Keşanlı bir Yiğit vardı, elinde kalemi yazar da yazardı.

Ekonomiden yazardı, tarihten yazardı, siyasetten, sosyolojiden, ulusalcı değildi milliyetçiydi, çok da muhalifti, keskin mi keskin dili, inançlı bir Yiğit vardı.

 Daha dün gibi aklımda Keşan’a gelen ana muhalefet lideriyle yaptığı röportaj.

Ah be Yiğit’im duydum ki 2 silahın ve yüzlerce mermin varmış. Çok üzüldüm. O kadar bilgi dağarcığını 2 silaha değişmene çok üzüldüm, söyleyecek sözünün kalmadığına çok üzüldüm. Keskin, muhalif dilini yüzlerce mermiyle değiştirmene çok üzüldüm. Zaten üzüyordun şimdi daha bir üzdün bizi.

Üzme bizi, sen gerçekten böyle değilsin.

Sözlerime Orhan Veli’nin bilmem kaç senesinde yazdığı şiirle son vermek istiyorum.
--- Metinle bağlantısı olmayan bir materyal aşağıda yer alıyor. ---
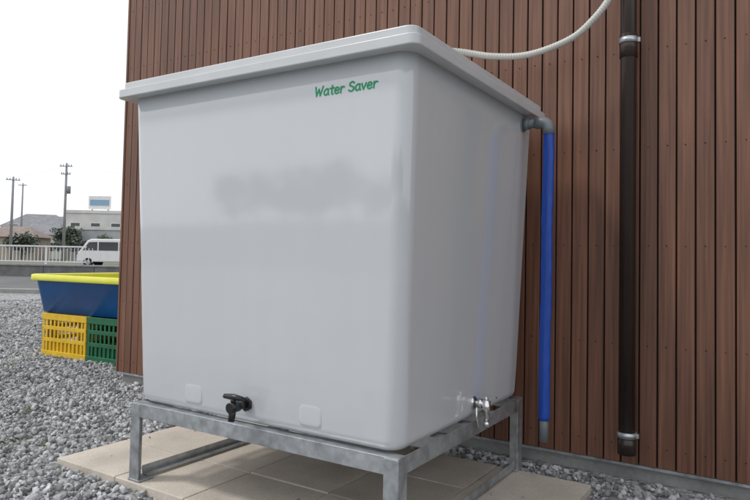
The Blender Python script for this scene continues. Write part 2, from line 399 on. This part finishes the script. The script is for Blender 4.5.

“Uyuşamayız seninle yollarımız ayrı;
sen ciğercinin kedisi ben sokak kedisi;
senin yiyeceğin kalaylı kapta;
benimki aslanağzında;
sen aşk rüyaları görürsün, ben kemik
ama seninki de kolay değil, kardeşim;
kolay değil hani;
böyle kuyruk sallamak tanrının günü”

Bir zamanlar elinde kalemi olan Yiğit’e selam olsun.